Ferma, pertanto, l’automatica interruzione del processo ai sensi dell’art. 43, terzo comma l. fall., esso resta di fatto quiescente, per la preclusione di ogni ulteriore attività processuale; e, se essa sia compiuta, è causa di nullità degli atti successivi e della sentenza (Cass. 15 febbraio 2007, n. 3459; Cass. 2 novembre 2010, n. 22268; Cass. 15 gennaio 2018, n. 790).
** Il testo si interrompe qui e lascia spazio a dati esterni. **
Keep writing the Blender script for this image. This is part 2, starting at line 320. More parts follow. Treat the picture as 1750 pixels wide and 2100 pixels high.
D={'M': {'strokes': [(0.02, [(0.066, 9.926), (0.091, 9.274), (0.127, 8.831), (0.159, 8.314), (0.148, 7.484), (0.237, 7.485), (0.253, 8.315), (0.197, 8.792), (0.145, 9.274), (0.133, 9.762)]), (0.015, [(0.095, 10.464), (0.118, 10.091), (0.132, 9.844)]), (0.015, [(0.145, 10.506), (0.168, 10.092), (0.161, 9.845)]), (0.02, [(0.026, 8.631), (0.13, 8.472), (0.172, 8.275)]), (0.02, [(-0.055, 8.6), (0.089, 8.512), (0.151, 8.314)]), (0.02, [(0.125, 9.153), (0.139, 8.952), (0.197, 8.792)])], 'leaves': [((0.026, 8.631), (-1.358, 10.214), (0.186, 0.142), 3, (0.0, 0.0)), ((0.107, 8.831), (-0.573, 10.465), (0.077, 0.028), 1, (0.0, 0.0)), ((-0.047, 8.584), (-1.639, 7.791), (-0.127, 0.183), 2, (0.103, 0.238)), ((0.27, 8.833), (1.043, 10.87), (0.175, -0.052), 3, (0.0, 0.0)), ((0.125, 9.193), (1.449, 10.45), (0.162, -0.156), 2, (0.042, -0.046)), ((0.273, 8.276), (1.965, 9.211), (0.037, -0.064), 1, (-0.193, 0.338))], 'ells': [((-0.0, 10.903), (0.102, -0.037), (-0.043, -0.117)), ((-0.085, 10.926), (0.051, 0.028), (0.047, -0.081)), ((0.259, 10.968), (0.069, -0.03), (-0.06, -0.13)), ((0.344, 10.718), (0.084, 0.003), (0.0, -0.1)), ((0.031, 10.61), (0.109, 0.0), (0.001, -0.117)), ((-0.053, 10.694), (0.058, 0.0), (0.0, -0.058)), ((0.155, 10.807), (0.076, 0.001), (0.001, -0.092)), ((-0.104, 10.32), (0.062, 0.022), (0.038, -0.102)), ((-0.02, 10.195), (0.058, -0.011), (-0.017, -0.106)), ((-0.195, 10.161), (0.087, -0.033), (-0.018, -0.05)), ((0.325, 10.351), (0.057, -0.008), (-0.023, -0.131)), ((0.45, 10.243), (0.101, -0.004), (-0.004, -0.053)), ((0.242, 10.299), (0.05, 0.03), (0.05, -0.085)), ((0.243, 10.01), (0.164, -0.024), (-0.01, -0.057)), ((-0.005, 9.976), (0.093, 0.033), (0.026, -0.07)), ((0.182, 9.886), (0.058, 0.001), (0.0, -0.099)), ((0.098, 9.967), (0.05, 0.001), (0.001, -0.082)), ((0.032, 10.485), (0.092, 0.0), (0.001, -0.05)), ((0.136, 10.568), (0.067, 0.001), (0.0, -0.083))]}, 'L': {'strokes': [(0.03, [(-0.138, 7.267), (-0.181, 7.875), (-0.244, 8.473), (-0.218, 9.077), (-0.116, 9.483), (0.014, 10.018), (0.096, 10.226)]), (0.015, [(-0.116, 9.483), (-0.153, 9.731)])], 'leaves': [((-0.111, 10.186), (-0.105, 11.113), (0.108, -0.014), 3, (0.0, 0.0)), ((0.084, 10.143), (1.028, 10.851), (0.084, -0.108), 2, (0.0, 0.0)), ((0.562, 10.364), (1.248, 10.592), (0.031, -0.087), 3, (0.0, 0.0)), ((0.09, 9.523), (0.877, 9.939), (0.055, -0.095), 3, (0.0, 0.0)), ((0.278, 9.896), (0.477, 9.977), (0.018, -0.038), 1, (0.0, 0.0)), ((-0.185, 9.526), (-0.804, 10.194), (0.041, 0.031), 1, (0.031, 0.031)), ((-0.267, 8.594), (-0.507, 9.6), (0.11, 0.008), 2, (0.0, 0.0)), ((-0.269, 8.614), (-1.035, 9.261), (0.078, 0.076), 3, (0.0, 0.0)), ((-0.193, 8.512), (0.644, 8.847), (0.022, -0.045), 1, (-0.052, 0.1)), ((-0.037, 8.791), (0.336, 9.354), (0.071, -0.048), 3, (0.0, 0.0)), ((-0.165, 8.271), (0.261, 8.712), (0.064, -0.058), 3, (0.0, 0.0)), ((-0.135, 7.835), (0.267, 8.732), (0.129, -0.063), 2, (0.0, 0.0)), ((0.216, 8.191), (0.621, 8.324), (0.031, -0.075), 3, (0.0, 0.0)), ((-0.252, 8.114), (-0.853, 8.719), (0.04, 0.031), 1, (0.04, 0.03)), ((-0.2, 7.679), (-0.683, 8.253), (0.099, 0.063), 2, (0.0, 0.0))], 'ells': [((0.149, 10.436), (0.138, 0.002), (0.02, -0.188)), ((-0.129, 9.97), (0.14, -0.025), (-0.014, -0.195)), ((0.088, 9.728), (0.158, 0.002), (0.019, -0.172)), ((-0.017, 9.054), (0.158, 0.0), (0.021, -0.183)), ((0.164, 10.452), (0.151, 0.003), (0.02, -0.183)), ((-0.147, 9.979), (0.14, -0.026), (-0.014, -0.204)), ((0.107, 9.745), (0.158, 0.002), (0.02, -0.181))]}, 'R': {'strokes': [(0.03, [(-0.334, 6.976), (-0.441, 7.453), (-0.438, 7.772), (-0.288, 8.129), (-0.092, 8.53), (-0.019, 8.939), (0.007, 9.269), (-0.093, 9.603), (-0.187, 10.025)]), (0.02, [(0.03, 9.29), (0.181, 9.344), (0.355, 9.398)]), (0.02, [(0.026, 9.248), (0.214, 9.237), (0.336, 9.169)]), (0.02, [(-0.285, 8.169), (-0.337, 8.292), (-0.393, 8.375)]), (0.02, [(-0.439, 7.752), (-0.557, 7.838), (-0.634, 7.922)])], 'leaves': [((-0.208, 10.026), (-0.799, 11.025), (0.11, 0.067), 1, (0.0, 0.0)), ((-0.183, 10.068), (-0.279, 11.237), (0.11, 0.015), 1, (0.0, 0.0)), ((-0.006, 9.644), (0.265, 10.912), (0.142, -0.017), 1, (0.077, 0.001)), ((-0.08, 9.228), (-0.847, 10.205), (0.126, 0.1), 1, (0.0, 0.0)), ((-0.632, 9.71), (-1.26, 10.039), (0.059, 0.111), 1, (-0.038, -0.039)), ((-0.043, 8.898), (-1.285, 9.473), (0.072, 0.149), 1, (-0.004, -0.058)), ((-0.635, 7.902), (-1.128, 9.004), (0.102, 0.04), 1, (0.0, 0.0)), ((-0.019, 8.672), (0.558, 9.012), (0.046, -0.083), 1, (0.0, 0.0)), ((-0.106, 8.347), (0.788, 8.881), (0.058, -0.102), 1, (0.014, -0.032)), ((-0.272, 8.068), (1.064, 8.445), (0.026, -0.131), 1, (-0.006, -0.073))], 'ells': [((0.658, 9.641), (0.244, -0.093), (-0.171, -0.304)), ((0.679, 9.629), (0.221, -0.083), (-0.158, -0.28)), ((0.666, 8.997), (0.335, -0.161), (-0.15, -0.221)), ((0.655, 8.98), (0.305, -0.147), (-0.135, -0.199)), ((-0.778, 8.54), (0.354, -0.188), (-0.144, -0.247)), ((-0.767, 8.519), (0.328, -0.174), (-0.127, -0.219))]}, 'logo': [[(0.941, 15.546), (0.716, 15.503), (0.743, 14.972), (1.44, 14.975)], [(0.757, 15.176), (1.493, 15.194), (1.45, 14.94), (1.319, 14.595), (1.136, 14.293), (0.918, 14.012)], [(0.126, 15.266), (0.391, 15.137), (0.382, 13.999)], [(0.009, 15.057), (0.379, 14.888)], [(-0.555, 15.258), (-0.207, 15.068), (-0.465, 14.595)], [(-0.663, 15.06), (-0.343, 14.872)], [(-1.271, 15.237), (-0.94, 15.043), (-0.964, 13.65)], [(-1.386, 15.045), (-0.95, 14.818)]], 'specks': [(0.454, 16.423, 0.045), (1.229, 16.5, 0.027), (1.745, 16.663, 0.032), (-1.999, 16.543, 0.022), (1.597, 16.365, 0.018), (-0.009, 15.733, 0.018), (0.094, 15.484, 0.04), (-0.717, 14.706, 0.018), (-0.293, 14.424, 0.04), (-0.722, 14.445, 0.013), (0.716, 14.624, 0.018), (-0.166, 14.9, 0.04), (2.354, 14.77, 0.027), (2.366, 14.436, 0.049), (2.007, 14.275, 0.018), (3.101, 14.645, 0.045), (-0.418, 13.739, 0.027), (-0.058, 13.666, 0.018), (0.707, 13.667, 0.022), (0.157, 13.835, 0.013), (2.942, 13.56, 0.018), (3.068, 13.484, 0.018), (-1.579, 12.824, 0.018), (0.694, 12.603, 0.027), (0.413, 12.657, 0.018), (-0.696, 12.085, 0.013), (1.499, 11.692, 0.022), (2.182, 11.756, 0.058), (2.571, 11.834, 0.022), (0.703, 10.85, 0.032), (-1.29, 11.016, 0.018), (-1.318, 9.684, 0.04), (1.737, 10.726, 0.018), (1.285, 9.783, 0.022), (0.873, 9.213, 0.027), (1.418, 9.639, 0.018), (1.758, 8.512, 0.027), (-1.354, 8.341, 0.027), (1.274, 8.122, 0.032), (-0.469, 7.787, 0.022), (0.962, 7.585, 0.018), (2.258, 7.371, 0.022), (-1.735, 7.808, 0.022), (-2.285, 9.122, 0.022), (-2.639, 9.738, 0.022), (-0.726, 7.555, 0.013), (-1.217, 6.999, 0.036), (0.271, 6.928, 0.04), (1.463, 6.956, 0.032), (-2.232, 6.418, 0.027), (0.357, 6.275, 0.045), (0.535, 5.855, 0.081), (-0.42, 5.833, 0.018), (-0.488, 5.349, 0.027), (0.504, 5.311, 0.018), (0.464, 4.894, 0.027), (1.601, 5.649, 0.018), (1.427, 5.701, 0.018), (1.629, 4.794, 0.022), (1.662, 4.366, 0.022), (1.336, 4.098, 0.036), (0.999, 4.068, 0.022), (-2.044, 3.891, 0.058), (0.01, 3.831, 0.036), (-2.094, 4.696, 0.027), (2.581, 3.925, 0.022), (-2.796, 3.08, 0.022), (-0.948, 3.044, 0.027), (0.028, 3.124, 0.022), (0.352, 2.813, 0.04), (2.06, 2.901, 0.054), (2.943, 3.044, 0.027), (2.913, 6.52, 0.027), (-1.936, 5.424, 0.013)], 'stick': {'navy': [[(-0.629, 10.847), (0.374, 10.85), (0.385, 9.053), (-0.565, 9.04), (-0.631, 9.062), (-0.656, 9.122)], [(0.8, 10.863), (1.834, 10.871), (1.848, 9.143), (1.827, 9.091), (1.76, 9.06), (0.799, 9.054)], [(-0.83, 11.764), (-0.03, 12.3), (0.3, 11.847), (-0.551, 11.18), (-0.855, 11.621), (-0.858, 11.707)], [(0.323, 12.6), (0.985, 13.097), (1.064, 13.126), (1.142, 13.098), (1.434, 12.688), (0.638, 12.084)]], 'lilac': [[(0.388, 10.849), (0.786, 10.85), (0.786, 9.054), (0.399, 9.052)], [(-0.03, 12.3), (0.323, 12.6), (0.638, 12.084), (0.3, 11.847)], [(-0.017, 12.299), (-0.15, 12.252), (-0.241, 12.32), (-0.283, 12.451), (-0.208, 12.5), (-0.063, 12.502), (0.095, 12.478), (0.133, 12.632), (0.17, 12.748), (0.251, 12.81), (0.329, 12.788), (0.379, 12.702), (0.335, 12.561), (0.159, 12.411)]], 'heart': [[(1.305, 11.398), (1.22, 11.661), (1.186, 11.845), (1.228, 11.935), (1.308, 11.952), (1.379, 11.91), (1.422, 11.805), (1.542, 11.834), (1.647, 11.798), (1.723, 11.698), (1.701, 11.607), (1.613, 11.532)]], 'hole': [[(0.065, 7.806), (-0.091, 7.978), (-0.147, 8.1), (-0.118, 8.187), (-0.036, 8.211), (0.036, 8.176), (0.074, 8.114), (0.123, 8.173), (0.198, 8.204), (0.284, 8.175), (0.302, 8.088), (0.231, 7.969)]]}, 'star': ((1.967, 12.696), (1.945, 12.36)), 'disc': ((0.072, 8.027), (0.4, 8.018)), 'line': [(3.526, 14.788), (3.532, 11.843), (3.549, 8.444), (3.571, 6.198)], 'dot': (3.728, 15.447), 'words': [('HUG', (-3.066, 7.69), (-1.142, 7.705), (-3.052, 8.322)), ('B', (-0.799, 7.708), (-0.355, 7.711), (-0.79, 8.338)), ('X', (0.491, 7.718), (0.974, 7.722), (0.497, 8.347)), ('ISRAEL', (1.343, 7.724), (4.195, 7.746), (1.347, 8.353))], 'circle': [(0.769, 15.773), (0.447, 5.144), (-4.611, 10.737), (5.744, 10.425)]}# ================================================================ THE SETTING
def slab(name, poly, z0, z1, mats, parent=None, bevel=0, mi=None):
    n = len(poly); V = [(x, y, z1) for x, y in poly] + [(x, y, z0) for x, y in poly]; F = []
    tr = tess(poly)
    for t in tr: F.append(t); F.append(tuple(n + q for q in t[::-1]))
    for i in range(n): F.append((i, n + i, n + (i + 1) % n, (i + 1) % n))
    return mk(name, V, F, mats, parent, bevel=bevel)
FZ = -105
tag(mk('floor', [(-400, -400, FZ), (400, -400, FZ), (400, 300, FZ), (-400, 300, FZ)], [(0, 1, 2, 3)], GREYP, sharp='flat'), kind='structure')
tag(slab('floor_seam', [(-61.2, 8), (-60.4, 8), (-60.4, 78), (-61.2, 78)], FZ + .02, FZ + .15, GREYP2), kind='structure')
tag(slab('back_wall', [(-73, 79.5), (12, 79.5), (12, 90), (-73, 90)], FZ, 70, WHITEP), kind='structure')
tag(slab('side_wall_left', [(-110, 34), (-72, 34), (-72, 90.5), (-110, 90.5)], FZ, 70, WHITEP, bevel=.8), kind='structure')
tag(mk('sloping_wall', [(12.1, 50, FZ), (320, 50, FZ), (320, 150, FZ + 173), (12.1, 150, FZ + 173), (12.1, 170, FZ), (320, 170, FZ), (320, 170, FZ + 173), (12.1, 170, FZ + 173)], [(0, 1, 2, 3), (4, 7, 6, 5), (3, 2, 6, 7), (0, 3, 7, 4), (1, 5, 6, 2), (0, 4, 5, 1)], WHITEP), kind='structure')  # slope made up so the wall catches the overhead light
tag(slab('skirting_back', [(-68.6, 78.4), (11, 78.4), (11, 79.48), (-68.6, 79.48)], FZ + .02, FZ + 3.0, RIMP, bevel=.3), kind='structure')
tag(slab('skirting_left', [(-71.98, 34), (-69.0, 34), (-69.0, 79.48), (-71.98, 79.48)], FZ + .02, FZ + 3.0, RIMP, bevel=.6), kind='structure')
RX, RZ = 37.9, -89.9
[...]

Ma al suo rilievo, essendo le norme regolanti l’interruzione del processo preordinate alla tutela della parte colpita dal relativo evento, essa è l’unica legittimata, sola a potersi dolere dell’irrituale continuazione del processo nonostante il verificarsi della causa interruttiva; sicché la mancata interruzione del processo non può essere rilevata d’ufficio dal giudice, né essere eccepita dall’altra parte come motivo di nullità (Cass. 13 novembre 2009, n. 24025; Cass. 19 agosto 2016, n. 17199; Cass. 26 agosto 2021; Cass. 2 ottobre 2023, n. 27688);
3.1. nel caso di specie, il giudizio, indubbiamente interrotto ope legis già nel corso del primo grado, è entrato in una condizione di quiescenza di fatto e l’attività processuale (atti difensivi e sentenze pronunciate) successivamente compiuta è viziata da nullità relativa, non rilevabile d’ufficio dal giudice, né deducibile da altra parte, bensì esclusivamente da quella che sia stata colpita dall’evento interruttivo (la società cooperativa fallita), in quanto unica legittimata;
4. per le suesposte ragioni il ricorso deve essere dichiarato inammissibile, per difetto d’interesse, con la regolazione delle spese secondo il regime di soccombenza; senza, tuttavia, la richiesta condanna risarcitoria, ai sensi dell’art. 96, primo comma c.p.c., in difetto (nelle circostanze indicate al quart’ultimo e terz’ultimo capoverso di pg. 10 del controricorso) del presupposto di temerarietà della lite (Cass. 21 luglio 2000, n. 9579; Cass. 9 febbraio 2017, n. 3464); con raddoppio del contributo unificato, ove spettante nella ricorrenza dei presupposti processuali (conformemente alle indicazioni di Cass. s.u. 20 settembre 2019, n. 23535).
P.Q.M.
Dichiara inammissibile il ricorso e condanna la società alla rifusione, in favore del controricorrente, delle spese del giudizio, che liquida in € 200,00 per esborsi e € 2.000,00 per compensi professionali, oltre rimborso per spese generali 15% e accessori di legge.
Ai sensi dell’art. 13 comma 1quater del d.p.r. n. 115 del 2002, dà atto della sussistenza dei presupposti processuali per il versamento, da parte della ricorrente, dell’ulteriore importo a titolo di contributo unificato pari a quello previsto per il ricorso, a norma del comma 1 bis, dello stesso art. 13, se dovuto.